Ecco, il mercato. La dirigenza che ora fa benissimo a non prendere giocatori di complemento (i guai della difesa si sistemeranno col ritorno di Chiellini, altre pedine ingolferebbero un monte ingaggi già esagerato), la passata estate hanno commesso diversi errori. Si sono messi al “litigare” con l’Inter per Lukaku quando i nerazzurri avevano già l’accordo con il belga, hanno portato a Torino tutta una serie di giocatori che, stringi-stringi, stanno facendo bene in un ambiente dove “bene” è troppo poco. E pensiamo a Rabiot (ingaggio multimilionario, invisibile fino a un mese fa) e Ramsey (altro mega-ingaggio e troppo spesso inutilizzabile), a Danilo (alternativa dei titolari), fino a De Ligt che è certamente un enorme prospetto, ma è costato assai e guadagna uno sproposito (85 milioni di cartellino, 8 di ingaggio + bonus).
Totale: “se” la Juve ha dei problemi (in fondo è sempre primissima e dopo così tanto tempo confermarsi è tutt’altro che facile) non dipendono dal tecnico, bensì da chi ha puntato troppo sui “nomi” e poco sulla sostanza. L’inversione di tendenza è già in atto: a giugno arriverà un talento come Kulusevski - bel colpo - costato assai di cartellino ma poco di stipendio, quindi la Juve dovrà dare una sistemata al solito monte ingaggi (circa 250 milioni al lordo). Capiamoci, trattasi di bla bla, in fondo tutta questa faccenda si trasformerà in “vero problema” se la Juve non riuscirà a vincere in Italia e ad arrivare in fondo in Europa e in “non-problema” se, invece, le riuscirà il colpaccio. Agnelli (“Il futuro dirà se le scelte prese erano quelle corrette”, così parlò il giorno dell’addio ad Allegri) attende, Sarri lavora (bene, almeno per il sottoscritto).

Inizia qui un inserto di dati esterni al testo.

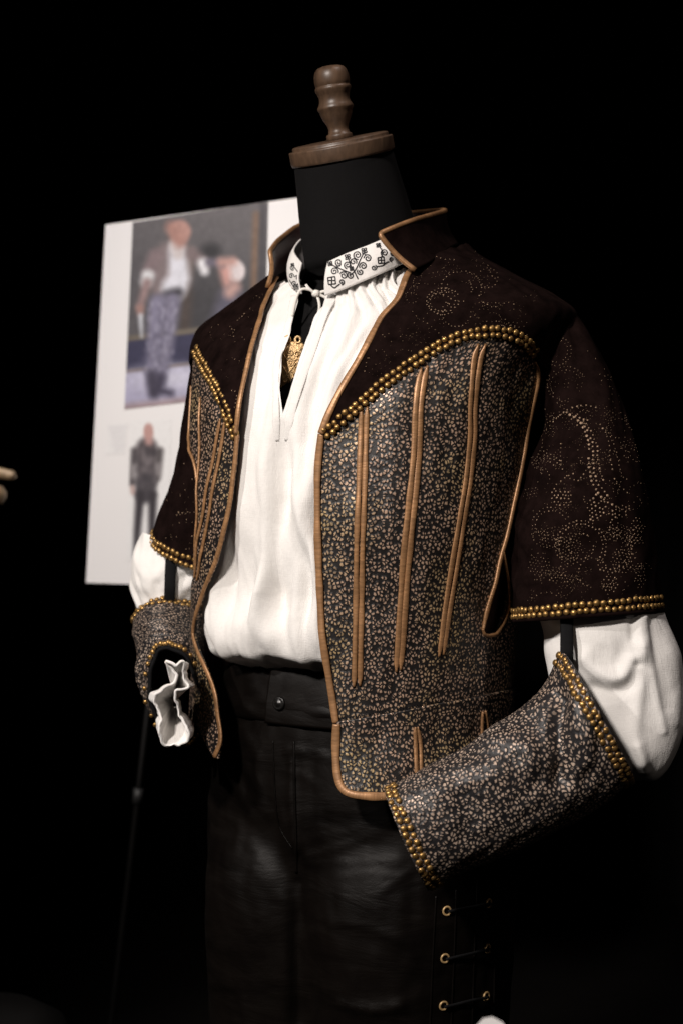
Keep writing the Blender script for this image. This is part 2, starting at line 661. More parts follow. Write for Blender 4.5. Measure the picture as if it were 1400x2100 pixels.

Milan. C’è un problema serio. Alessio Alaimo di Tmw (a cui invio sempre il pezzo) questa mattina ha un volo all’alba e, quindi, mi ha chiesto se posso anticipare la consegna. Questo significa che non posso attendere le 23 per copiare notizie da Di Marzio e Pedullà e mi tocca improvvisare cose come “il Milan tiene calde le piste in uscita: Suso, Piatek e Paquetà cercano il loro incastro. Lo spagnolo è sempre vicino al Siviglia, ma l’accordo economico tra i club ancora non c’è, per gli altri due resta calda la pista Psg”. Cose a caso, insomma.
Molto più importante quello che succede in campo. Pioli ha finalmente trovato la quadra. Sì dirà “tutto merito di Ibra” e in gran parte è così, ma c’è di più. Il tecnico ha preso decisioni coraggiose, ha bocciato antichi titolari, ha accantonato le “figure di mezzo”, ha puntato su 11 titolari. Sembra facile, ma se così fosse saremmo tutti tecnici di serie A e, invece, al massimo scriviamo quattro boiate. Pioli è bravo, non si lagna, sa mettere ordine e oh, dovesse riuscire a conquistare un posto in Europa – opinione personale – meriterebbe la conferma. Sì, ok, nessuno è d’accordo, meglio Guardiola (eh, grazie al mazzo).
Altre cose? Nessuna, anzi no. Nella giornata dei rallentamenti in vetta non si può non ricordare quello che è successo sabato: una squadra ha distrutto la sua avversaria, ha impressionato per forza fisica, idee, fantasia applicata al campo. Si chiama Atalanta e se fosse un giocatore di basket ricorderebbe assai quel fenomeno che non c’è più.
Addio mercato, ci si vede settimana prossima da Sanremo (le mie canzoni predilette? Morgan e Bugo, Anastasio, Rancore e Diodato. Ma vincerà Urso. Oppure Elodie. Segnatevelo, tanto non ne prendo una dal 1983).